Elbridge Colby

How America can defend Taiwan

[Getty Images]

How would America respond if China attacked Taiwan? The pressure to defend the island would be compelling, if not overwhelming. Washington nominally maintains a ‘strategic ambiguity’ towards the defence of Taiwan, but the two countries are linked in many ways and the Biden administration recently reiterated its ‘rock solid’ commitment to the island.

Beijing clearly wants to subordinate self-governing Taiwan. American credibility, meanwhile, is connected to its protection. The island is also militarily significant. Its fall would seriously undermine the defence of Japan, South Korea and the Philippines, and open up the central Pacific to the Chinese military.

We have left the post-Cold War world and are now fully immersed in an era of new great-power rivalry

Beijing knows heavy sanctions and harassment are unlikely to force Taiwan to give up its freedom. A quick and decisive air and sea invasion would, though. And while China has spent the past 25 years allocating resources to getting ready to take the island, the US has unwisely focused on other things. Taiwan and Japan have also neglected their defences. As a result, in the event of an invasion, coming to the island’s aid would be extremely difficult. But it is still feasible.

In defending Taiwan, Washington’s goal would not be to comprehensively defeat China, but rather to defeat the invasion — to deny China its goal of subordination.

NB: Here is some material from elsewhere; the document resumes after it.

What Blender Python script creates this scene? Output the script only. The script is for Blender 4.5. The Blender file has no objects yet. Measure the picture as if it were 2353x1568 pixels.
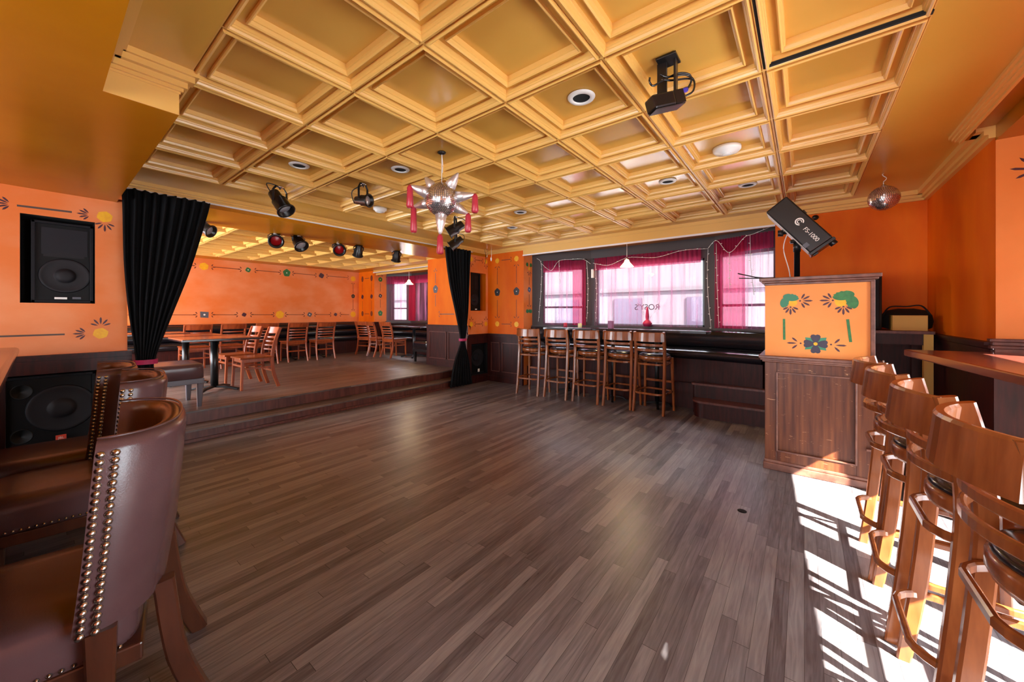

America, Taiwan and any other partners willing to enter the fray would need to concentrate on stopping the invasion, putting every available hindrance in the way of China’s armada and aircraft. Think sea mines and anti-ship and anti-air missiles launched from various platforms on land, at sea and in the air. The defenders would also need to eliminate or eject any Chinese forces that managed to land.